▶ Exercise instructions
Can you write out all the lines word for word, with no pictures?

▶ Data segment
## START

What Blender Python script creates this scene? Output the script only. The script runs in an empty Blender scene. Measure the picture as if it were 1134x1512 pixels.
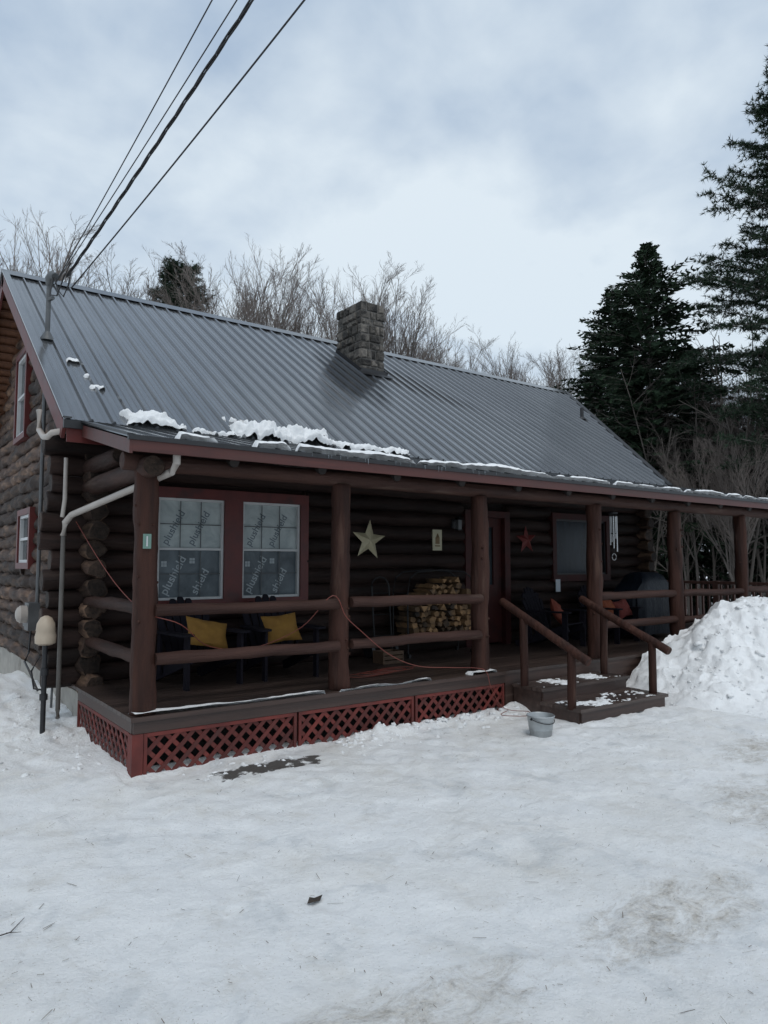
import bpy, math, random
from mathutils import Vector, noise, Matrix
random.seed(7)
R=random.random
def U(a,b): return a+(b-a)*random.random()
def ss(a,b,x):
    t=max(0,min(1,(x-a)/(b-a))); return t*t*(3-2*t)
sc=bpy.context.scene
col=sc.collection
sc.view_settings.view_transform='Standard'; sc.view_settings.look='None'; sc.view_settings.exposure=0

# ---------------------------------------------------------------- mesh builder
class MB:
    def __init__(s): s.v=[]; s.f=[]
    def add(s,vs,fs):
        b=len(s.v); s.v.extend([tuple(q) for q in vs]); s.f.extend([tuple(i+b for i in f) for f in fs])
    def box(s,x0,y0,z0,x1,y1,z1):
        s.add([(x0,y0,z0),(x1,y0,z0),(x1,y1,z0),(x0,y1,z0),(x0,y0,z1),(x1,y0,z1),(x1,y1,z1),(x0,y1,z1)],
              [(0,3,2,1),(4,5,6,7),(0,1,5,4),(1,2,6,5),(2,3,7,6),(3,0,4,7)])
    def beam(s,p0,p1,w,h,ref=(0,0,1)):
        p0=Vector(p0);p1=Vector(p1);t=(p1-p0).normalized();r=Vector(ref)
        a=t.cross(r).normalized()*(w/2);b=a.cross(t).normalized()*(h/2)
        vs=[p0-a-b,p0+a-b,p0+a+b,p0-a+b,p1-a-b,p1+a-b,p1+a+b,p1-a+b]
        s.add(vs,[(0,3,2,1),(4,5,6,7),(0,1,5,4),(1,2,6,5),(2,3,7,6),(3,0,4,7)])
    def tube(s,pts,rad,n=8,cap=True,jit=0):
        pts=[Vector(p) for p in pts]; m=len(pts)
        if not hasattr(rad,'__len__'): rad=[rad]*m
        b=len(s.v)
        for i,p in enumerate(pts):
            t=(pts[min(i+1,m-1)]-pts[max(i-1,0)])
            if t.length<1e-9: t=Vector((0,0,1))
            t.normalize()
            ref=Vector((0,0,1)) if abs(t.z)<.93 else Vector((1,0,0))
            a=t.cross(ref).normalized(); c=a.cross(t)
            for k in range(n):
                an=2*math.pi*k/n
                r=rad[i]
                q=a*math.cos(an)+c*math.sin(an)
                if jit: r*=1+jit*noise.noise((p+q*.25)*3.1)+jit*.6*noise.noise((p+q*.2)*9)
                s.v.append(tuple(p+q*r))
        for i in range(m-1):
            for k in range(n):
                k2=(k+1)%n
                s.f.append((b+i*n+k,b+i*n+k2,b+(i+1)*n+k2,b+(i+1)*n+k))
        if cap:
            s.f.append(tuple(b+k for k in range(n))[::-1]); s.f.append(tuple(b+(m-1)*n+k for k in range(n)))
    def log(s,p0,p1,r,n=14,step=.22,jit=.12,wob=.012,taper=0):
        p0=Vector(p0);p1=Vector(p1);L=(p1-p0).length;m=max(2,int(L/step)+1);pts=[];rd=[]
        o=Vector((U(0,50),U(0,50),U(0,50)))
        for i in range(m):
            t=i/(m-1);p=p0.lerp(p1,t)
            w=Vector((noise.noise(p*.9+o),noise.noise(p*.9+o*2),noise.noise(p*.9+o*3)))*wob
            pts.append(p+w);rd.append(r*(1+.05*noise.noise(p*1.3+o))*(1-taper*t))
        d=(p1-p0).normalized()
        pts=[pts[0]-d*.0]+[pts[0]+d*.012]+pts[1:-1]+[pts[-1]-d*.012,pts[-1]]
        rd=[rd[0]*.9]+[rd[0]]+rd[1:-1]+[rd[-1],rd[-1]*.9]
        s.tube(pts,rd,n,True,jit)
    def loft(s,rings,cap0=True,cap1=True):
        n=len(rings[0]);b=len(s.v)
        for r in rings: s.v.extend([tuple(q) for q in r])
        for i in range(len(rings)-1):
            for k in range(n):
                k2=(k+1)%n; s.f.append((b+i*n+k,b+i*n+k2,b+(i+1)*n+k2,b+(i+1)*n+k))
        if cap0: s.f.append(tuple(b+k for k in range(n))[::-1])
        if cap1: s.f.append(tuple(b+(len(rings)-1)*n+k for k in range(n)))
    def obj(s,name,mt,parent=None,smooth=False,loc=None,rot=None,**pr):
        me=bpy.data.meshes.new(name); me.from_pydata(s.v,[],s.f); me.update()
        me.materials.append(mt)
        if smooth:
            me.polygons.foreach_set('use_smooth',[True]*len(me.polygons))
            if mt.name.find('snow')<0:
                try: me.set_sharp_from_angle(angle=math.radians(42))
                except Exception: pass
        o=bpy.data.objects.new(name,me); col.objects.link(o)
        if parent: o.parent=parent
        if loc: o.location=loc
        if rot: o.rotation_euler=rot
        for k,v in pr.items(): o[k]=v
        return o
def empty(name,loc=(0,0,0),parent=None,rot=None,**pr):
    o=bpy.data.objects.new(name,None); o.empty_display_size=.2; col.objects.link(o); o.location=loc
    if rot: o.rotation_euler=rot
    if parent: o.parent=parent
    for k,v in pr.items(): o[k]=v
    return o
def copy_tree(o,loc,rot=(0,0,0),scale=(1,1,1),**pr):
    n=o.copy(); col.objects.link(n); n.location=loc; n.rotation_euler=rot; n.scale=scale
    for k,v in pr.items(): n[k]=v
    done=set()
    def rec(src,dst):
        for c in list(src.children):
            if c.name in done: continue
            cc=c.copy(); col.objects.link(cc); cc.parent=dst; done.add(cc.name); rec(c,cc)
    rec(o,n); return n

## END

▶ Output for this exercise
What Blender Python script creates this scene? Output the script only. The script runs in an empty Blender scene. Measure the picture as if it were 1134x1512 pixels.
import bpy, math, random
from mathutils import Vector, noise, Matrix
random.seed(7)
R=random.random
def U(a,b): return a+(b-a)*random.random()
def ss(a,b,x):
    t=max(0,min(1,(x-a)/(b-a))); return t*t*(3-2*t)
sc=bpy.context.scene
col=sc.collection
sc.view_settings.view_transform='Standard'; sc.view_settings.look='None'; sc.view_settings.exposure=0

# ---------------------------------------------------------------- mesh builder
class MB:
    def __init__(s): s.v=[]; s.f=[]
    def add(s,vs,fs):
        b=len(s.v); s.v.extend([tuple(q) for q in vs]); s.f.extend([tuple(i+b for i in f) for f in fs])
    def box(s,x0,y0,z0,x1,y1,z1):
        s.add([(x0,y0,z0),(x1,y0,z0),(x1,y1,z0),(x0,y1,z0),(x0,y0,z1),(x1,y0,z1),(x1,y1,z1),(x0,y1,z1)],
              [(0,3,2,1),(4,5,6,7),(0,1,5,4),(1,2,6,5),(2,3,7,6),(3,0,4,7)])
    def beam(s,p0,p1,w,h,ref=(0,0,1)):
        p0=Vector(p0);p1=Vector(p1);t=(p1-p0).normalized();r=Vector(ref)
        a=t.cross(r).normalized()*(w/2);b=a.cross(t).normalized()*(h/2)
        vs=[p0-a-b,p0+a-b,p0+a+b,p0-a+b,p1-a-b,p1+a-b,p1+a+b,p1-a+b]
        s.add(vs,[(0,3,2,1),(4,5,6,7),(0,1,5,4),(1,2,6,5),(2,3,7,6),(3,0,4,7)])
    def tube(s,pts,rad,n=8,cap=True,jit=0):
        pts=[Vector(p) for p in pts]; m=len(pts)
        if not hasattr(rad,'__len__'): rad=[rad]*m
        b=len(s.v)
        for i,p in enumerate(pts):
            t=(pts[min(i+1,m-1)]-pts[max(i-1,0)])
            if t.length<1e-9: t=Vector((0,0,1))
            t.normalize()
            ref=Vector((0,0,1)) if abs(t.z)<.93 else Vector((1,0,0))
            a=t.cross(ref).normalized(); c=a.cross(t)
            for k in range(n):
                an=2*math.pi*k/n
                r=rad[i]
                q=a*math.cos(an)+c*math.sin(an)
                if jit: r*=1+jit*noise.noise((p+q*.25)*3.1)+jit*.6*noise.noise((p+q*.2)*9)
                s.v.append(tuple(p+q*r))
        for i in range(m-1):
            for k in range(n):
                k2=(k+1)%n
                s.f.append((b+i*n+k,b+i*n+k2,b+(i+1)*n+k2,b+(i+1)*n+k))
        if cap:
            s.f.append(tuple(b+k for k in range(n))[::-1]); s.f.append(tuple(b+(m-1)*n+k for k in range(n)))
    def log(s,p0,p1,r,n=14,step=.22,jit=.12,wob=.012,taper=0):
        p0=Vector(p0);p1=Vector(p1);L=(p1-p0).length;m=max(2,int(L/step)+1);pts=[];rd=[]
        o=Vector((U(0,50),U(0,50),U(0,50)))
        for i in range(m):
            t=i/(m-1);p=p0.lerp(p1,t)
            w=Vector((noise.noise(p*.9+o),noise.noise(p*.9+o*2),noise.noise(p*.9+o*3)))*wob
            pts.append(p+w);rd.append(r*(1+.05*noise.noise(p*1.3+o))*(1-taper*t))
        d=(p1-p0).normalized()
        pts=[pts[0]-d*.0]+[pts[0]+d*.012]+pts[1:-1]+[pts[-1]-d*.012,pts[-1]]
        rd=[rd[0]*.9]+[rd[0]]+rd[1:-1]+[rd[-1],rd[-1]*.9]
        s.tube(pts,rd,n,True,jit)
    def loft(s,rings,cap0=True,cap1=True):
        n=len(rings[0]);b=len(s.v)
        for r in rings: s.v.extend([tuple(q) for q in r])
        for i in range(len(rings)-1):
            for k in range(n):
                k2=(k+1)%n; s.f.append((b+i*n+k,b+i*n+k2,b+(i+1)*n+k2,b+(i+1)*n+k))
        if cap0: s.f.append(tuple(b+k for k in range(n))[::-1])
        if cap1: s.f.append(tuple(b+(len(rings)-1)*n+k for k in range(n)))
    def obj(s,name,mt,parent=None,smooth=False,loc=None,rot=None,**pr):
        me=bpy.data.meshes.new(name); me.from_pydata(s.v,[],s.f); me.update()
        me.materials.append(mt)
        if smooth:
            me.polygons.foreach_set('use_smooth',[True]*len(me.polygons))
            if mt.name.find('snow')<0:
                try: me.set_sharp_from_angle(angle=math.radians(42))
                except Exception: pass
        o=bpy.data.objects.new(name,me); col.objects.link(o)
        if parent: o.parent=parent
        if loc: o.location=loc
        if rot: o.rotation_euler=rot
        for k,v in pr.items(): o[k]=v
        return o
def empty(name,loc=(0,0,0),parent=None,rot=None,**pr):
    o=bpy.data.objects.new(name,None); o.empty_display_size=.2; col.objects.link(o); o.location=loc
    if rot: o.rotation_euler=rot
    if parent: o.parent=parent
    for k,v in pr.items(): o[k]=v
    return o
def copy_tree(o,loc,rot=(0,0,0),scale=(1,1,1),**pr):
    n=o.copy(); col.objects.link(n); n.location=loc; n.rotation_euler=rot; n.scale=scale
    for k,v in pr.items(): n[k]=v
    done=set()
    def rec(src,dst):
        for c in list(src.children):
            if c.name in done: continue
            cc=c.copy(); col.objects.link(cc); cc.parent=dst; done.add(cc.name); rec(c,cc)
    rec(o,n); return n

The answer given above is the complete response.